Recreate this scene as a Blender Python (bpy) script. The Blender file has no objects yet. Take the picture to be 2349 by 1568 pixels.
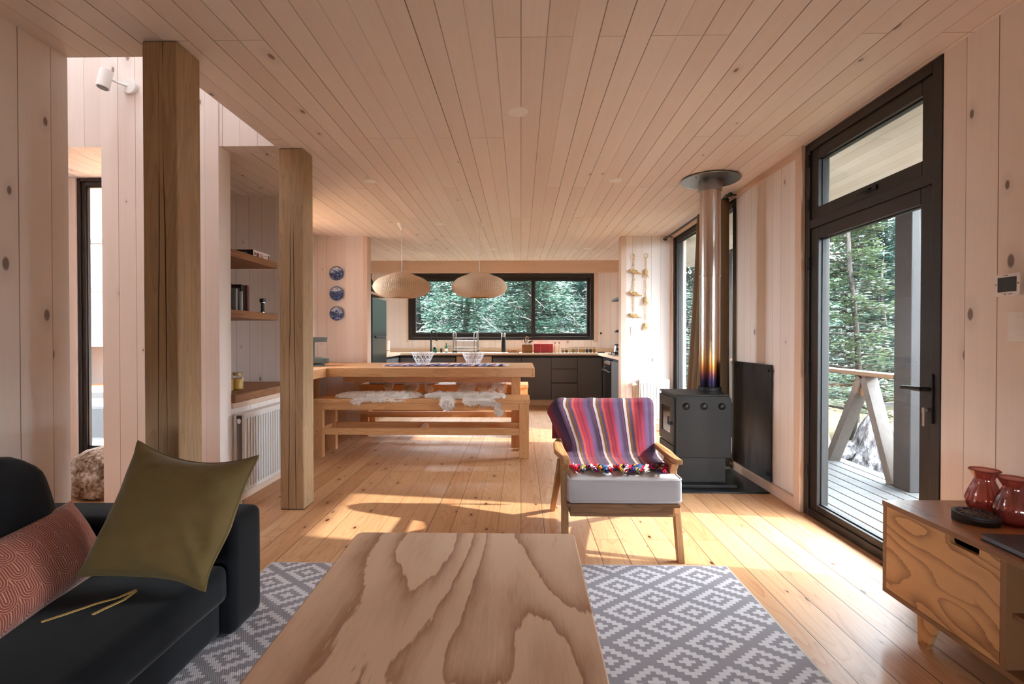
import bpy, bmesh, math, random
from math import sin, cos, pi, radians, sqrt
from mathutils import Vector, Matrix, noise as mnoise

scene = bpy.context.scene
COL = scene.collection

# ------------------------------------------------------------------ camera
cam_data = bpy.data.cameras.new('camera')
cam_data.sensor_fit = 'HORIZONTAL'
cam_data.sensor_width = 36.0
cam_data.lens = 36.0 * 1130.0 / 2349.0
cam_data.clip_start = 0.05
cam = bpy.data.objects.new('camera', cam_data)
cam.location = (0.0, 0.0, 1.15)
cam.rotation_euler = (radians(90 - 0.56), 0.0, radians(1.04))
COL.objects.link(cam)
scene.camera = cam

# ------------------------------------------------------------------ world, sun, exposure
world = bpy.data.worlds.new('sky')
scene.world = world
world.use_nodes = True
wn = world.node_tree
wn.nodes.clear()
w_out = wn.nodes.new('ShaderNodeOutputWorld')
w_bg = wn.nodes.new('ShaderNodeBackground')
w_bg.inputs['Color'].default_value = (0.83, 0.92, 1.0, 1)
w_bg.inputs['Strength'].default_value = 12.5
wn.links.new(w_bg.outputs[0], w_out.inputs[0])

sun_data = bpy.data.lights.new('sun', 'SUN')
sun_data.energy = 3.6
sun_data.angle = radians(0.9)
sun_data.color = (1.0, 0.93, 0.83)
sun = bpy.data.objects.new('sun', sun_data)
sun_dir = Vector((-1.0, 0.15, -0.54))
sun.rotation_euler = sun_dir.to_track_quat('-Z', 'Y').to_euler()
sun.location = (12, -2, 8)
COL.objects.link(sun)

scene.view_settings.view_transform = 'Standard'
scene.view_settings.look = 'None'
scene.view_settings.exposure = 1.74
scene.view_settings.gamma = 1.0
scene.view_settings.use_curve_mapping = False
cy = scene.cycles
cy.max_bounces = 8
cy.diffuse_bounces = 5
cy.glossy_bounces = 4
cy.transmission_bounces = 6
cy.transparent_max_bounces = 10
cy.caustics_reflective = False
cy.caustics_refractive = False
cy.sample_clamp_indirect = 6.0
cy.use_adaptive_sampling = True
cy.adaptive_threshold = 0.06


def portal(name, loc, direction, sx, sy):
    """daylight opening: helps the renderer find the sky through a window"""
    d = bpy.data.lights.new(name, 'AREA')
    d.shape = 'RECTANGLE'
    d.size = sx
    d.size_y = sy
    d.cycles.is_portal = True
    o = bpy.data.objects.new(name, d)
    o.location = loc
    o.rotation_euler = Vector(direction).to_track_quat('-Z', 'Z').to_euler()
    COL.objects.link(o)


portal('portal_right_door', (2.02, 2.74, 1.2), (-1, 0, 0), 1.05, 2.35)
portal('portal_right_window', (2.02, 5.18, 1.2), (-1, 0, 0), 1.75, 2.35)
portal('portal_kitchen', (-0.36, 9.06, 1.69), (0, -1, 0), 3.3, 1.15)
portal('portal_near', (0.1, -2.24, 0.58), (0, 1, 0), 1.5, 0.5)
portal('portal_dining', (-2.72, 5.1, 1.6), (1, 0, 0), 1.15, 1.3)
portal('portal_void', (-2.9, 2.70, 4.64), (0, 0, -1), 0.9, 0.42)

# ------------------------------------------------------------------ helpers
ORG = {}


def thing(name, label, cat, loc=(0, 0, 0), group=None):
    o = bpy.data.objects.new(name, None)
    o.empty_display_size = 0.1
    COL.objects.link(o)
    o.location = loc
    o['label'] = label
    o['category'] = cat
    if group:
        o['group'] = group
    ORG[o.name] = Vector(loc)
    return o


def tag(o, label, cat, group=None, kind=None):
    o['label'] = label
    o['category'] = cat
    if group:
        o['group'] = group
    if kind:
        o['kind'] = kind
    return o


def struct(o, label=None):
    o['kind'] = 'structure'
    if label:
        o['label'] = label
    return o


def plabel(o, text):
    o['label'] = text
    return o


def copy_tree(o, parent=None):
    c = o.copy()
    COL.objects.link(c)
    c.parent = parent
    if 'label' in c and parent is not None and 'label' not in o:
        del c['label']
    for ch in list(o.children):
        copy_tree(ch, c)
    return c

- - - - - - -

Begin at the top of the material above and output each line exactly, stopping after the line that holds "COL = scene.collection". Leave out pictures.

▶ Result of this task
Recreate this scene as a Blender Python (bpy) script. The Blender file has no objects yet. Take the picture to be 2349 by 1568 pixels.
import bpy, bmesh, math, random
from math import sin, cos, pi, radians, sqrt
from mathutils import Vector, Matrix, noise as mnoise

scene = bpy.context.scene
COL = scene.collection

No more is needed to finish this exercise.